If you don’t know AppDynamics, here a short introduction:

  • The biggest area is the application map. AppDynamics autodiscovers and monitors all systems and their interaction.
  • On the right side there are some statistics. We can see some Stalls and Abnormal Slow requests. AppDynamics found out that something is not right.
  • On the bottom is the historical view. Because this is historical data now, we only see hourly data. During the incident, the data was more fine grained.

The historical data is of most interest for us, looking back.
We can see the server start on the left hand side (blue icons on top of green bar). The load on the system climbed rapidly (green bar). But then the system broke down. The response time increased massively (blue bar). And requests decreased. Soon the server crashed and had to be restarted.
But the restart did not help, the system did not recover. Luckily it did later after the problem was fixed 🙂

What went wrong

The system crashed with an OutOfMemory Error. In our OutOfMemoryError Series , we already discussed some of them, and here is another: “Unable to create native thread”.

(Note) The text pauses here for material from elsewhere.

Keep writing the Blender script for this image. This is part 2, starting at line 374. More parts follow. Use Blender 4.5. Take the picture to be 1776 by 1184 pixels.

This error is actually an interesting fact. Outages with this kind of Error are usually not created by inefficient code, but either by infrastructural problems or buggy threading code. So lets look at the number of threads on each server recorded by AppDynamics:

Ouch. When it crashed, the system had already created 1800 threads.
What was producing these threads? I have seen this before at customers, so I immediately knew this. And also my client was able to find out by seeing a few snapshots of stalled calls. JSP Compilation was the culprit.
All application servers have an option to precompile JSPs on startup, or when requested for the first time. But both settings are problematic when the server is started under high load.
The problem was resolved on Sunday Morning 4AM. But the ops team had not to be awake those 20 hours. They had reported the qualified issue to Oracle around noon on Saturday. The Oracle provided “fix” was simple, but not documented anywhere. Or at least not where you can find it if you do not know it.
Here is the screenshot from AppDynamics discovering the property change and restart at 4AM.

Limiting JSP Compiler Threads on Weblogic

The “secret” switch was an environment variable you have to set:


BEA_COMPILER_NUM_THREADS = 1

While 1 is for sure very pessimistic, it seems to be a way better setting than unlimited, which is the default. No one should ever create an unlimited amount of threads. If you think in a classical view, you should only have as much threads as you have number of cores. modern JVMs can easily handle like ten times that much threads, without much starvation. But in this case we had about 100 Compiler Threads per CPU.